Thanks in large part to the work of Marvel Studios, Hollywood has become obsessed with world building franchises. The idea is that each movie connects to the next, and that it all creates one big story. Continuity is the name of the game, and the deeper it goes the better. But while this method may work for some series, it’s not the law that dictates the way things operate in George Miller’s Mad Max - and this fact is central to the reason why it really does not matter at all that Tom Hardy has replaced Mel Gibson in the brand new film Mad Max: Fury Road.

As I explained in my Fury Road review, the sequels in the Mad Max franchise don’t operate as chapters of a longer tale. While the first movie is actually more of an origin story in retrospect, the subsequent films were designed by George Miller not to be direct follow-ups, but instead further stories told in the same world. Each title is meant to be seen as a new "Tale From The Post-Apocalyptic Wasteland" that would be told around a campfire, each one telling a different legend from the lore of Max Rockatansky. The trick with this kind of storytelling is that everyone listening to it is going to imagine this Road Warrior differently, and while some within the world of Mad Max might think he looks like a young Mel Gibson, others may interpret him as looking a bit more like Tom Hardy. In the end it really doesn’t matter who the actor is as long as they are playing the same character – and that very much is the case in the latest feature.

While the Max featured in Mad Max: Fury Road is a bit more far-gone than we’ve seen in previous installments – having been mentally crushed by both his memories and the post-apocalyptic world that surrounds him – inside he is still the same roguish hero we watched in the first three films. He remains both haunted and driven by thoughts of his lost child and wife, and though his survival instinct is at full-throttle 11, he is still a moral and just person who will help the forces of good defeat the forces of evil. With a subtle and fantastic performance, Tom Hardy shows that he truly understands the essence and spirit of the character, and makes you forget about Mel Gibson simply by being Max.

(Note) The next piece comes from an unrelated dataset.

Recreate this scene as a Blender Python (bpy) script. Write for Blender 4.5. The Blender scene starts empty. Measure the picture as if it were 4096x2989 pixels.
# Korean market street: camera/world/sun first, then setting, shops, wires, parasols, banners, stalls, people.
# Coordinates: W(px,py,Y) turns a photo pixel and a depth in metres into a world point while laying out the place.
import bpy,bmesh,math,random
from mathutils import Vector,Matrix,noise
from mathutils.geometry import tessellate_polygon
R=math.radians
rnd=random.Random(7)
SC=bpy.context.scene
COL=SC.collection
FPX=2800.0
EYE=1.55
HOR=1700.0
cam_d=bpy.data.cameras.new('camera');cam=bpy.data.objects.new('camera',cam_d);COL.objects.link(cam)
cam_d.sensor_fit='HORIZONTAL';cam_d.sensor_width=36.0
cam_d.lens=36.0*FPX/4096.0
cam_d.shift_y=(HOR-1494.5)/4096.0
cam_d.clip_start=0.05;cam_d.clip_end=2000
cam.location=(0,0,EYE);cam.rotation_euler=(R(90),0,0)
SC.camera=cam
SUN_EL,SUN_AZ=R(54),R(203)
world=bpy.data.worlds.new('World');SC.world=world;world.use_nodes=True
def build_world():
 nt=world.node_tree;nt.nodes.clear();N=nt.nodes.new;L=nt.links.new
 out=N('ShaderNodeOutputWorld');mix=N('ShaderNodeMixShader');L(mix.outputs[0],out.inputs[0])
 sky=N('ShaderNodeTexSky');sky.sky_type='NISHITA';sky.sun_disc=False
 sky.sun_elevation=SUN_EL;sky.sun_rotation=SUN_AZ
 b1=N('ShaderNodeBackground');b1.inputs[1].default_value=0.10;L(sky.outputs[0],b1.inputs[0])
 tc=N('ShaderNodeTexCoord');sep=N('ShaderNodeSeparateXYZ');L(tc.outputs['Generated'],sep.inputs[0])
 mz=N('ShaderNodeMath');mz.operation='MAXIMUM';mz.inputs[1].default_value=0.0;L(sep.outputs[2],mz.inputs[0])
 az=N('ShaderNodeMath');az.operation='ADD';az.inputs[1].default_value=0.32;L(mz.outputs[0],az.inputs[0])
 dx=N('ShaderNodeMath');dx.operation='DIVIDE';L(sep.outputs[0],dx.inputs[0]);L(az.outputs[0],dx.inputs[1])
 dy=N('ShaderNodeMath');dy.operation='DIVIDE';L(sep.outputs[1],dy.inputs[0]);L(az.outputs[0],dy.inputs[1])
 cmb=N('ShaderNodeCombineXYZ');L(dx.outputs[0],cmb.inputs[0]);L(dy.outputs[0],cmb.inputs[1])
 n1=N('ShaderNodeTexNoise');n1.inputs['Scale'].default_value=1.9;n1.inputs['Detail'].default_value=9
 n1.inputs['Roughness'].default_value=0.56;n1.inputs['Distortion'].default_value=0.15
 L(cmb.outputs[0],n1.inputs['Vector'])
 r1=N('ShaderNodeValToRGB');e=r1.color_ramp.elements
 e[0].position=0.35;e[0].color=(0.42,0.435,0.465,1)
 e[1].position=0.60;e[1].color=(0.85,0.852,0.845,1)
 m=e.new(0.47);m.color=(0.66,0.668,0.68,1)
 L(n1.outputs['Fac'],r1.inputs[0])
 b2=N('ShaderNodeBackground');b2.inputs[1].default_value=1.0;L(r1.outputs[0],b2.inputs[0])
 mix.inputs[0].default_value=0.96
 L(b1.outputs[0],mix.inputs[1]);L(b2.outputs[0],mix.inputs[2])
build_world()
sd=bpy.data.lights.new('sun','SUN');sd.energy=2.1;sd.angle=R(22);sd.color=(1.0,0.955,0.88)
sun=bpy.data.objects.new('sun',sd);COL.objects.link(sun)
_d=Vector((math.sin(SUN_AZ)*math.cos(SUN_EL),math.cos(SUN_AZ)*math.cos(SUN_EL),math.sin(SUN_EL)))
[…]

There is also something to say about the narrative freedom that naturally comes from recasting an older actor with a younger actor. While I don’t doubt that George Miller could have probably figured something out, the truth of the matter is that the filmmaker was able to pull off a lot more action-wise with the mid-30s, prime-of-his-life Tom Hardy than the late-50s Mel Gibson. In having a more able-bodied Max, Miller was ultimately able to execute a particular vision of what Mad Max: Fury Road should be, and when you see the movie you’ll understand why that was truly the best thing for the project.

Mad Max is a special kind of series in that its stories are honestly timeless and truly could be told through all eternity – perhaps even after our world experiences a real apocalypse. And while movie geeks tend not to be the biggest fans of change, a true understanding of the films makes it clear why it doesn’t matter that Mel Gibson didn’t return to play Max In Fury Road.